The twins Romulus and Remus were borne by Ilia, daughter of king Numitor, and the war-god Mars. They were condemned by King Amulius, the ruler of Alba, to be cast into the river. The king’s servants took the children and carried them from Alba as far as the Tiber on the Palatine Hill. However, when they tried to descend the hill to the river to carry out the command, they found that the river had risen and they were unable to reach its bed. They therefore thrust the tub which the children slept into the shallow water at the shore.

The tub floated for a while before the water promptly receded. The tub then knocked against a stone and the screaming infants were thrown into the river mud. They were heard by a she-wolf. She came and gave her teats to the boys to nurse them and, as they were drinking, she licked them clean with her tongue. A woodpecker flew above them to guard the children and bring them food. These were Mars’ doing as the wolf and the woodpecker are animals consecrated to him.

These odd happenings were seen by one of the royal herdsmen who was driving his pigs back to the pasture. Startled, he summoned his friends. They all made a loud noise to scare the wolf away, but the wolf was not afraid. Calmly ignoring the herdsmen, she disappeared into the wilderness of the forest. Meanwhile the men picked up the boys and carried them to the chief swineherd of the king, Faustulus, as they believed that the gods did not wish the children to die. But Faustulus’ wife had just given birth to a dead child and was full of sorrow. Faustulus gave her the twins to nurse and the couple raised the children. They named them them Romulus and Remus.
Evidently, the twin never forgotten the wolf. After Rome had been founded, king Romulus built himself a house not far from the place where his tub had stood. The gully in which the she-wolf had disappeared was renamed as the Lupercal (the Wolf’s Gully). The image of the she-wolf with the twins was subsequently erected at this spot and the she-wolf herself, the Lupa, was worshipped by the Romans as a divinity.

This saga later on underwent manifold transmutations, mutilations, additions, and interpretations. It is best known in the form transmitted by Livy, where we learn something about the fate of the twins:
King Proca bequeaths the royal dignity to his firstborn son, Numitor. But his younger brother, Amulius, pushes him from the throne, and becomes king himself. So that no scion from Numitor’s family may arise, as the avenger, he kills the male descendants of his brother. Rhea Silvia, the daughter, he elects as a vestal, and thus deprives her of the hope of progeny, through perpetual virginity as enjoined upon her under the semblance of a most honorable distinction. But the vestal maiden was overcome by violence, and having brought forth twins, she named Mars as the father of her illegitimate offspring, be it from conviction, or because a god appeared more creditable to her as the perpetrator of the crime. The narrative of the exposure in the Tiber goes on to relate that the floating tub, in which the boys had been exposed, was left on dry land by the receding waters, and that a thirsty wolf, attracted from the neighboring mountains by the children’s cries, offered them her teats. The boys are said to have been found by the chief royal herder, supposedly named Faustulus, who took them to the homestead of his wife, Larentia, where they were raised. Some believe that Larentia was called Lupa (“she-wolf”) by the herders because she offered her body, and that this was the origin of the wonderful saga.
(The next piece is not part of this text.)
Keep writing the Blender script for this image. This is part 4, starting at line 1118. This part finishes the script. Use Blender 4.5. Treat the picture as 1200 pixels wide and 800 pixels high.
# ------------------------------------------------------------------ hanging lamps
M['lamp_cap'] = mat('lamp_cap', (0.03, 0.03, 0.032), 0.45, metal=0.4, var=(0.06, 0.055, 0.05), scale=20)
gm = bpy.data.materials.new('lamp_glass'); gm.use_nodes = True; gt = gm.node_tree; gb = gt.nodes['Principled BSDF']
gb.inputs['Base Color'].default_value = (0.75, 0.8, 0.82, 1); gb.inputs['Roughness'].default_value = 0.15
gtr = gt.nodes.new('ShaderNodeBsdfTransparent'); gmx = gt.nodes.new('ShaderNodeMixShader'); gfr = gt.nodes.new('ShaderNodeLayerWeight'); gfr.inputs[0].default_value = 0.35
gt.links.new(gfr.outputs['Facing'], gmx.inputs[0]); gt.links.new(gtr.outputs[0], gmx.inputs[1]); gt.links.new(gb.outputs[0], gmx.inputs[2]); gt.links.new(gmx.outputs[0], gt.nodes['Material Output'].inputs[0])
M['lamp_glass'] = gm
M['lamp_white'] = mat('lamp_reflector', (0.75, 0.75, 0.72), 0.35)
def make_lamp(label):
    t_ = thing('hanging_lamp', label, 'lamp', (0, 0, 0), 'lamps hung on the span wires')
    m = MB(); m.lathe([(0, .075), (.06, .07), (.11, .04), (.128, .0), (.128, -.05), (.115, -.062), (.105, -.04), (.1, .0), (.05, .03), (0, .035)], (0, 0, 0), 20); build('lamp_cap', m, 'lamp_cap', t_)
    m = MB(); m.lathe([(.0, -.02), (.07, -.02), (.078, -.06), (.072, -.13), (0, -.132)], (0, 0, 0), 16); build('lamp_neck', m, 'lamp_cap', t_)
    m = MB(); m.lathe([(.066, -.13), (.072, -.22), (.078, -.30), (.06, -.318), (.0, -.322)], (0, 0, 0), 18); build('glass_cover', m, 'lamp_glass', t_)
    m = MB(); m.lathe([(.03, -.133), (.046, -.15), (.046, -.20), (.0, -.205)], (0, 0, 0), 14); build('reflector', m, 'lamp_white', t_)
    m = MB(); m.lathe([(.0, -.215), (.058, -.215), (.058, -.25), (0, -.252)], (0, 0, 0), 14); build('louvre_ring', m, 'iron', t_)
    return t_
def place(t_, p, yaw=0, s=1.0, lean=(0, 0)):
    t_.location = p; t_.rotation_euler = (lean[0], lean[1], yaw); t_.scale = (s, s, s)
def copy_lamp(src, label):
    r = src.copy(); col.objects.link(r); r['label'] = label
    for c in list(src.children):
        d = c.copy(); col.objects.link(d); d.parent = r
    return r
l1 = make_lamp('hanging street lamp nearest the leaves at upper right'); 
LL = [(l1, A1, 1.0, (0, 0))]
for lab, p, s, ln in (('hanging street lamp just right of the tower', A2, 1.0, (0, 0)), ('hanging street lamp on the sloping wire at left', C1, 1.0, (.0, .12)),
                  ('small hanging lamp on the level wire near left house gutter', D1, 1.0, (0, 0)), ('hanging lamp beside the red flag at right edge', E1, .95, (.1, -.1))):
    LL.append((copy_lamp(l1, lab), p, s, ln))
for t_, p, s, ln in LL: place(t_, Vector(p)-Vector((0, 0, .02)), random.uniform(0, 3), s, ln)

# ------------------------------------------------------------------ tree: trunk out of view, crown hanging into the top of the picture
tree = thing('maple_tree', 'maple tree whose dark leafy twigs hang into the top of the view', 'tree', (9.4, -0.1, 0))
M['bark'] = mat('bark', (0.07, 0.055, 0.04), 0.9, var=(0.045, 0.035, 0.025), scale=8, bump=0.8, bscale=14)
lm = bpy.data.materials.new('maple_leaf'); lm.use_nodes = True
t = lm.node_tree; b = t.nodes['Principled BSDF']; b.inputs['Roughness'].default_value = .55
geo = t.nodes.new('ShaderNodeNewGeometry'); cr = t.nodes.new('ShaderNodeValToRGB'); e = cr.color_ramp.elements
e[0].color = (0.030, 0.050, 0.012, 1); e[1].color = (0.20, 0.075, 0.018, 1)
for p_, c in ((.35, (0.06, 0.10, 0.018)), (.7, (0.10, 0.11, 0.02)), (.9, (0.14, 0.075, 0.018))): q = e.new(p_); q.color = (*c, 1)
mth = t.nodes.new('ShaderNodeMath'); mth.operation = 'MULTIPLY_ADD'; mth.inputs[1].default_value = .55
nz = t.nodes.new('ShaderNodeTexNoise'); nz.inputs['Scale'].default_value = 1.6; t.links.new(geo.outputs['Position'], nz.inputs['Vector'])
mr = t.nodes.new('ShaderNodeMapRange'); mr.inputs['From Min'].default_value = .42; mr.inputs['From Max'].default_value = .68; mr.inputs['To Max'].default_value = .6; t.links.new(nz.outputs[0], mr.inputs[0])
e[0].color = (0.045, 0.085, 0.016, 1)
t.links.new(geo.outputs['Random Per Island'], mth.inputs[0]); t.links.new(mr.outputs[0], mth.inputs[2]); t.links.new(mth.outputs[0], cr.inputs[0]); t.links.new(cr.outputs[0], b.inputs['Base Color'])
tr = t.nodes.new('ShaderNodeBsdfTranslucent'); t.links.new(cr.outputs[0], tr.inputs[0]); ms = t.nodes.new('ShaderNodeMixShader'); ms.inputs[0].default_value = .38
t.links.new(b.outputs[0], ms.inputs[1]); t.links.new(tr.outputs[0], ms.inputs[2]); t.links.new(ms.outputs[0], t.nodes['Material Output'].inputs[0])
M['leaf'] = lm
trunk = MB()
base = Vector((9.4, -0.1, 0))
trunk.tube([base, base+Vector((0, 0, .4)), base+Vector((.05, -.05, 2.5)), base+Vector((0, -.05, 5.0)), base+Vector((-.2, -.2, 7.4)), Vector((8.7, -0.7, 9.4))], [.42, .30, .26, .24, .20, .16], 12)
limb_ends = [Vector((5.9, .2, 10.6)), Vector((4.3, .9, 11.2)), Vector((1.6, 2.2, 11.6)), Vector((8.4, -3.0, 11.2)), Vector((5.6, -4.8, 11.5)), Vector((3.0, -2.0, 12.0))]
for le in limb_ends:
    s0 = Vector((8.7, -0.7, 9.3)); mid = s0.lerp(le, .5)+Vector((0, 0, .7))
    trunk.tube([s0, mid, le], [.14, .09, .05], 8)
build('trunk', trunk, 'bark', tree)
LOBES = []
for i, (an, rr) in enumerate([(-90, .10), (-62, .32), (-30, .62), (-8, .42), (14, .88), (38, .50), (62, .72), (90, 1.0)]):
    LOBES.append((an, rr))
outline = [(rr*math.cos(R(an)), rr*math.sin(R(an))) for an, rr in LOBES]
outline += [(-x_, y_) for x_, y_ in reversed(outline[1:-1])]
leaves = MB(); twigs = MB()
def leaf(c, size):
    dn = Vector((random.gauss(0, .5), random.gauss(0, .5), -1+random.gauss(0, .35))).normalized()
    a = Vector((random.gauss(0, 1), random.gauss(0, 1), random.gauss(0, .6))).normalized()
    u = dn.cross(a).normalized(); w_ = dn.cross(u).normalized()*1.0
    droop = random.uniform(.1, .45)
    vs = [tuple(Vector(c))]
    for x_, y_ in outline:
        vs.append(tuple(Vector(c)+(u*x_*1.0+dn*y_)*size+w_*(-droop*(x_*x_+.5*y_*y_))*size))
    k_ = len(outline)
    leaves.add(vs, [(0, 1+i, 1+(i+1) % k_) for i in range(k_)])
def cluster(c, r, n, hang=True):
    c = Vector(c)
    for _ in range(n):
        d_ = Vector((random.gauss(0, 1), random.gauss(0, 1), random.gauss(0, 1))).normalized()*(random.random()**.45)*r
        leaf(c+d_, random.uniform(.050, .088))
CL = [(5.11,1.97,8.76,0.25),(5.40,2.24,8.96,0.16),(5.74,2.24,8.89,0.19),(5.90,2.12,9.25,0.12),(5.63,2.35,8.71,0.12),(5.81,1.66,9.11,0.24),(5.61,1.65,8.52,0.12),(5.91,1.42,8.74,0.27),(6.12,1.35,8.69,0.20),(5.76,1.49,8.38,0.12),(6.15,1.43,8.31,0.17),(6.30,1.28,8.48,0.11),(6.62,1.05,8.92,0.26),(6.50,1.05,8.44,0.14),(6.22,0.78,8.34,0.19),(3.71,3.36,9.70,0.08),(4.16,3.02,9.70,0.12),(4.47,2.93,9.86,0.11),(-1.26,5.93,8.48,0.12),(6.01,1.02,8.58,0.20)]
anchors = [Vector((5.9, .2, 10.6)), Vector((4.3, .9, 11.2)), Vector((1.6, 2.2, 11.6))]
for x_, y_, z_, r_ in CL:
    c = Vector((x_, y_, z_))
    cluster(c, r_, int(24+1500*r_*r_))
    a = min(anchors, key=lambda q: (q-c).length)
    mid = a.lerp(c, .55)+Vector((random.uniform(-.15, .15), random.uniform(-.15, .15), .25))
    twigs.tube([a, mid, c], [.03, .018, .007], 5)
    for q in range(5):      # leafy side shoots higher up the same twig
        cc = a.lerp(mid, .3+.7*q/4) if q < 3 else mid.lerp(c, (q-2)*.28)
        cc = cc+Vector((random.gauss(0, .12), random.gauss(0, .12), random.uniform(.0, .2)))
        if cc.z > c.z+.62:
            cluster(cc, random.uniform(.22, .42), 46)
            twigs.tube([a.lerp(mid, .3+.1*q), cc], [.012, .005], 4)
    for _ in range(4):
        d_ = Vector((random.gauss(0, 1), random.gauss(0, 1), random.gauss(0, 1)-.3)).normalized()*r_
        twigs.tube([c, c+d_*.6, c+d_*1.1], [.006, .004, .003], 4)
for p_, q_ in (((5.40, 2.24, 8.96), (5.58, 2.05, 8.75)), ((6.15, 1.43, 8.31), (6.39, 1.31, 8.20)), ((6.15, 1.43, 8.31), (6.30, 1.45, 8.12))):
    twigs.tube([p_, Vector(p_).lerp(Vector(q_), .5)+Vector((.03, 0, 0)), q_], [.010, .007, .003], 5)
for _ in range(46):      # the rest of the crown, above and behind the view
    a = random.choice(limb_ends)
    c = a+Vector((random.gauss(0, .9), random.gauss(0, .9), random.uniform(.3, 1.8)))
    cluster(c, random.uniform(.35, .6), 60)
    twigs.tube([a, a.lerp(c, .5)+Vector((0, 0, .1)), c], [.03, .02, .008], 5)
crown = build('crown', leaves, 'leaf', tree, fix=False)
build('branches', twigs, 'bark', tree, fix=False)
Grown to manhood, the youths Romulus and Remus protect the herds against the attacks of wild animals and robbers. One day Remus is taken prisoner by the robbers, who accuse him of having stolen Numitor’s flocks. But Numitor, to whom he is surrendered for punishment, was touched by his tender age, and when he learned of the twin brothers, he suspected that they might be his exposed grandsons. While he was anxiously pondering the resemblance with the features of his daughter, and the boy’s age as corresponding to the time of the exposure, Faustulus arrived with Romulus, and a conspiracy was hatched when the descent of the boys had been learned from the herders. The youths armed themselves for vengeance, while Numitor took up weapons to defend his claim to the throne he had usurped. After Amulius had been assassinated, Numitor was reinstituted as the ruler, and the youths resolved to found a city in the region where they had been exposed and brought up. A furious dispute arose upon the question of which brother was to be the ruler of the newly erected city, for neither twin was favored by the right of primogeniture, and the outcome of the bird oracle was equally doubtful. The saga relates that Remus jumped over the new wall, to deride his twin, and Romulus became so much enraged that he slew his brother. Romulus then usurped the sole mastery, and the city was named Rome after him.